___ Provided data ___
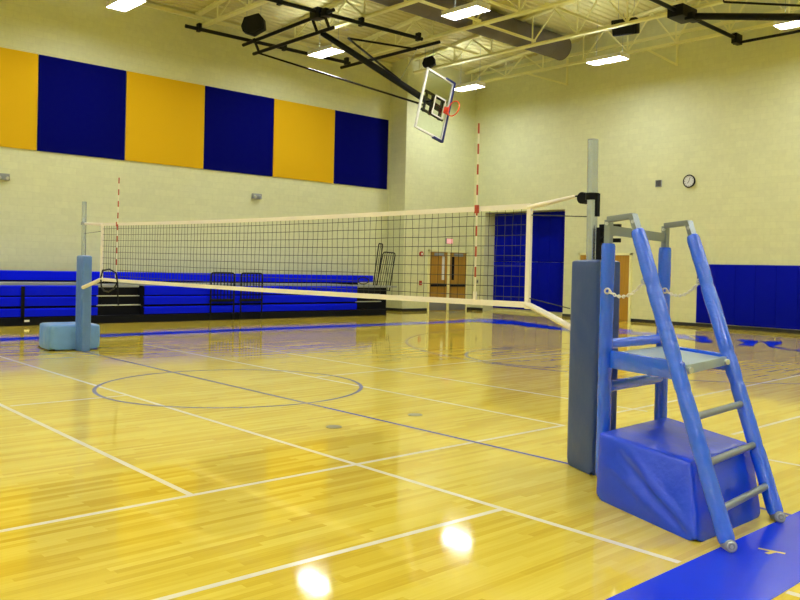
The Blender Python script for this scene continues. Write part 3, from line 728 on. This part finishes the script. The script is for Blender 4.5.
def band(name, zf, h, th=.012):
    w = MB(); n = 40; vs = []; fs = []
    for i in range(n + 1):
        x = xl + (xr - xl) * i / n; z = zf(x)
        for (y, dz) in ((-th, 0), (th, 0), (th, h), (-th, h)): vs.append((x, y + .002 * noise.noise(V((x * 5, dz, 0))), z + dz))
    for i in range(n):
        for k in range(4): fs.append((i * 4 + k, i * 4 + (k + 1) % 4, i * 4 + 4 + (k + 1) % 4, i * 4 + 4 + k))
    fs += [(0, 1, 2, 3), (n * 4 + 3, n * 4 + 2, n * 4 + 1, n * 4)]
    w.add(vs, fs); return w.build(name, M['tape'], N)
band('top_tape', lambda x: ztop(x) - .05, .05); band('bottom_tape', zbot, .055)
for x, hw in ((xr, .024), (xl, .03)): MB().box(x - hw, x + hw, -.016, .016, zbot(x) - .01, ztop(x) - .005).build('side_tape', M['tape'], N)
w = MB(); w.tube([(xr - .02, 0, 2.305), (5.40, 0, 2.348), (5.65, 0, 2.385)], [.024, .020, .016], 12); w.build('tension_sleeve', M['tape'], N, smooth=True)
w = MB(); w.tube([(xr - .02, 0, 1.405), (5.40, 0, 1.305), (5.70, .02, 1.185)], [.028, .030, .028], 12); w.build('tension_sleeve', M['tape'], N, smooth=True)
w = MB(); w.tube([(xl, 0, 2.365), (-5.65, 0, 2.395)], [.03, .022], 10); w.build('tension_sleeve', M['tape'], N, smooth=True)
w = MB(); w.tube([(xl, 0, 1.37), (-5.47, -.09, 1.20)], [.034, .034], 10); w.build('tension_sleeve', M['tape'], N, smooth=True)
w = MB(); w.tube([(5.64, 0, 2.382), (5.75, 0, 2.40)], .008, 6).tube([(xr, 0, 2.235), (5.80, 0, 2.20)], .005, 5).tube([(xr, 0, 1.46), (5.62, 0, 1.385)], .005, 5)
w.tube([(xl, 0, 2.24), (-5.70, 0, 2.21)], .005, 5); w.build('tension_cord', M['cord'], N)
w = MB()
w.tube([(-4.80, -.03, 1.36), (-4.74, -.04, 1.24), (-4.62, -.04, 1.17), (-4.42, -.04, 1.16), (-4.22, -.04, 1.21), (-4.08, -.04, 1.31)], .014, 8)
w.tube([(-4.80, -.03, 1.40), (-4.70, -.04, 1.53), (-4.40, -.04, 1.56), (-4.12, -.04, 1.50), (-4.04, -.04, 1.32), (-4.02, -.04, 1.10), (-3.99, -.04, .94)], .014, 8)
w.build('loose_strap', M['black'], N, smooth=True)
# antennas
for i, (x0, x1, lab) in enumerate(((4.473, 4.471, 'red and white striped antenna standing on the net near the big post'), (-4.154, -4.105, 'red and white striped antenna standing on the far end of the net'))):
    t = thing('net_antenna', (x0, -.02, 1.43), lab, 'antenna', 'net antennas')
    za, zb = 1.435, 3.16; nb = 17; yy = -.024
    rd = MB(); ra = .009 if i == 0 else .011
    rd.tube([(x0 + (x1 - x0) * k / nb, yy, za + (zb - za) * k / nb) for k in range(nb + 1)], ra, 8)
    rd.mi = [0 if (q // 8) % 2 == 0 and q // 8 >= 2 else 1 for q in range(nb * 8)] + [1, 0]
    rd.build('rod', [M['red'], M['cream_rod']], t, smooth=True)
    z = ztop(x0); w = MB(); w.box(x0 - .022, x0 + .022, yy - .012, yy + .008, z - .07, z + .012); w.build('clip', M['rim'] if False else M['red'], t)
    MB().box(x0 - .018, x0 + .018, yy - .010, yy + .010, za - .02, za + .06).build('sleeve', M['tape'], t)

# ---------------------------------------------------------------- referee stand
RN, RF, FN, FF = V((6.33, -.47, 0)), V((6.29, .45, 0)), V((7.685, -1.06, 0)), V((7.62, -.20, 0))
Rf = thing('referee_stand', (6.9, -.4, 0), 'referee stand with padded blue ladder legs and a grey platform', 'stand')
def up(p, z): return V((p.x, p.y, z))
PR = .055
def legpt(side, z):   # axis of a ladder leg
    r, f = (RN, FN) if side == 0 else (RF, FF); t = 1 - z / 2.14 * .772
    return up(lerp(r, f, t), z)
for s in (0, 1):
    r = RN if s == 0 else RF
    zt = 1.945
    wtube(up(r, .10), up(r, zt), PR, 3 + s, knots=((1.57 - .1) / (zt - .1), (1.05 - .1) / (zt - .1), .42)).build('rear_upright', M['vinyl'], Rf, smooth=True)
    w = MB(); w.bar(up(r, .0), up(r, 2.13), .05, .05); w.build('upright_core', M['steel'], Rf)
    a, b = legpt(s, .04), legpt(s, 2.03)
    wtube(b, a, PR, 8 + s, knots=((2.02 - 1.63) / 1.95, (2.02 - 1.12) / 1.95, (2.02 - .92) / 1.95, .78)).build('ladder_leg', M['vinyl'], Rf, smooth=True)
    w = MB(); w.bar(legpt(s, 1.95), legpt(s, 2.15), .05, .05); w.build('leg_core', M['steel'], Rf)
    w = MB(); w.bar(up(r, 2.135), legpt(s, 2.145), .045, .045)
    w.build('top_bar', M['steel'], Rf, bevel=.004)
    f = legpt(s, .015) + V((0, 0, .018)); ax = V((.72, -.69, .12)).normalized()
    w = MB(); w.tube([f - ax * .05, f + ax * .05], .038, 20); gl_ = w.build('glide', M['rubber'], Rf, smooth=True)
    w = MB(); w.torus(f + ax * .056, ax, .024, .007, 20, 6); w.tube([f + ax * .05, f + ax * .062], .012, 12); w.build('glide_cap', M['light_metal'], gl_, smooth=True)
    # bolts
    w = MB()
    for q in (up(r, 2.10), legpt(s, 2.10)): w.tube([q + V((0, -.035, 0)), q + V((0, -.025, 0))], .014, 10)
    w.build('bolt', M['light_metal'], Rf, smooth=True)
    # chain
    ca = up(r, 1.57) + V((.05, -.045, 0)); cb = legpt(s, 1.66) + V((-.05, -.02, 0)); nl = 15; w = MB(); pts = []
    for k in range(nl + 1):
        t = k / nl; p = lerp(ca, cb, t); p.z -= .075 * (4 * t * (1 - t)); pts.append(p)
    for k in range(nl):
        d = (pts[k + 1] - pts[k]); ax = d.cross(V((0, 0, 1))) if k % 2 == 0 else V((0, 0, 1)); ax = (ax - d * (ax.dot(d) / d.length_squared))
        w.torus((pts[k] + pts[k + 1]) / 2, ax, .011, .0045, 12, 6, sx=1.75, stretch=d)
    w.build('safety_chain', M['white'], Rf, smooth=True)
    w = MB(); w.torus(ca + V((-.01, -.01, 0)), V((.6, -.8, 0)), .020, .007, 16, 6); w.torus(cb, V((.6, -.8, 0)), .020, .007, 16, 6); w.build('chain_ring', M['light_metal'], Rf, smooth=True)
v_ = (RF - RN)
for z in (.80, .525, .26):
    a, b = legpt(0, z - .045), legpt(1, z - .04)
    w = MB(); w.tube([a, b], .025, 14); w.build('rung', M['steel'], Rf, smooth=True)
w = MB(); w.bar(lerp(up(RN, 2.05), up(RF, 2.03), .0), lerp(up(RN, 2.05), up(RF, 2.03), 1.), .02, .075); w.build('rear_crossbar', M['steel'], Rf)
wtube(lerp(up(RN, .81), up(RF, .81), .05), lerp(up(RN, .81), up(RF, .81), .95), .046, 21, n=18).build('padded_rail', M['vinyl'], Rf, smooth=True)
wtube(lerp(up(RN, 1.15), up(RF, 1.15), .05), lerp(up(RN, 1.15), up(RF, 1.15), .95), .042, 23, n=18).build('padded_rail', M['vinyl'], Rf, smooth=True)
def plat(t, n, z):
    a = lerp(RN, FN, t); b = lerp(RF, FF, t - .06); return up(lerp(a, b, n), z)
ts, te = .045, .655
w = MB(); w.hexa([plat(ts, .04, 1.045), plat(te, .04, 1.045), plat(te, .96, 1.045), plat(ts, .96, 1.045), plat(ts, .04, 1.085), plat(te, .04, 1.085), plat(te, .96, 1.085), plat(ts, .96, 1.085)])
w.build('platform', M['tread'], Rf)
w = MB(); w.hexa([plat(te - .02, .05, 1.03), plat(te + .012, .05, 1.03), plat(te + .012, .95, 1.03), plat(te - .02, .95, 1.03), plat(te - .02, .05, 1.095), plat(te + .012, .05, 1.095), plat(te + .012, .95, 1.095), plat(te - .02, .95, 1.095)])
w.build('platform_edge', M['tread'], Rf, bevel=.004)
for n0, n1 in ((.0, .055), (.945, 1.0)):
    w = MB(); w.hexa([plat(ts, n0, .965), plat(te, n0, .985), plat(te, n1, .985), plat(ts, n1, .965), plat(ts, n0, 1.105), plat(te, n0, 1.115), plat(te, n1, 1.115), plat(ts, n1, 1.105)])
    w.build('platform_skirt', M['vinyl'], Rf, bevel=.012)
w = MB()
for n_ in (.09, .91):
    q = plat(te + .01, n_, 1.06); w.tube([q + V((-.01, 0, 0)), q + V((.03, -.01, 0))], .022, 12)
w.build('bolt', M['light_metal'], Rf, smooth=True)
w = MB(); w.box(5.925, 5.965, -.06, .0, 1.78, 2.10); w.bar((5.94, -.03, 2.11), (6.13, .0, 2.11), .03, .035); w.bar((5.94, -.03, 1.99), (6.13, .0, 1.99), .03, .035); w.bar((5.95, -.03, 2.05), lerp(up(RN, 2.05), up(RF, 2.05), .48), .03, .045)
w.build('post_bracket', M['dark'], Rf)

# ---------------------------------------------------------------- world, camera
wd = bpy.data.worlds.new('World'); bpy.context.scene.world = wd; wd.use_nodes = True
wd.node_tree.nodes['Background'].inputs[0].default_value = (.05, .05, .05, 1); wd.node_tree.nodes['Background'].inputs[1].default_value = .3
cam = bpy.data.cameras.new('camera'); co = bpy.data.objects.new('camera', cam); C.objects.link(co)
f, yaw, pitch, roll = 819.227, 2.37242, -.0097536, .0241960
F_ = V((math.cos(yaw) * math.cos(pitch), math.sin(yaw) * math.cos(pitch), math.sin(pitch))); R_ = V((math.sin(yaw), -math.cos(yaw), 0)); U_ = R_.cross(F_)
R2 = R_ * math.cos(roll) + U_ * math.sin(roll); U2 = U_ * math.cos(roll) - R_ * math.sin(roll)
co.matrix_world = Matrix(((R2.x, U2.x, -F_.x, 10.05402), (R2.y, U2.y, -F_.y, -5.93566), (R2.z, U2.z, -F_.z, 1.71580), (0, 0, 0, 1)))
cam.sensor_width = 36; cam.lens = f * 36 / 800; cam.shift_x = -38.3677 / 800; cam.shift_y = -23.6964 / 800
cam.clip_start = .05; cam.clip_end = 200
sc = bpy.context.scene; sc.camera = co
sc.view_settings.view_transform = 'Standard'; sc.view_settings.look = 'None'; sc.view_settings.gamma = 1; sc.view_settings.use_curve_mapping = False
sc.view_settings.exposure = 0.0
sc.cycles.max_bounces = 8; sc.cycles.diffuse_bounces = 5; sc.cycles.use_denoising = True; sc.cycles.caustics_reflective = False; sc.cycles.caustics_refractive = False
sc.cycles.sample_clamp_indirect = 8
___
Problem statement :: All lines of the data above that include the word "scene" must be shown.

Solution ::
The Blender Python script for this scene continues. Write part 3, from line 728 on. This part finishes the script. The script is for Blender 4.5.
wd = bpy.data.worlds.new('World'); bpy.context.scene.world = wd; wd.use_nodes = True
sc = bpy.context.scene; sc.camera = co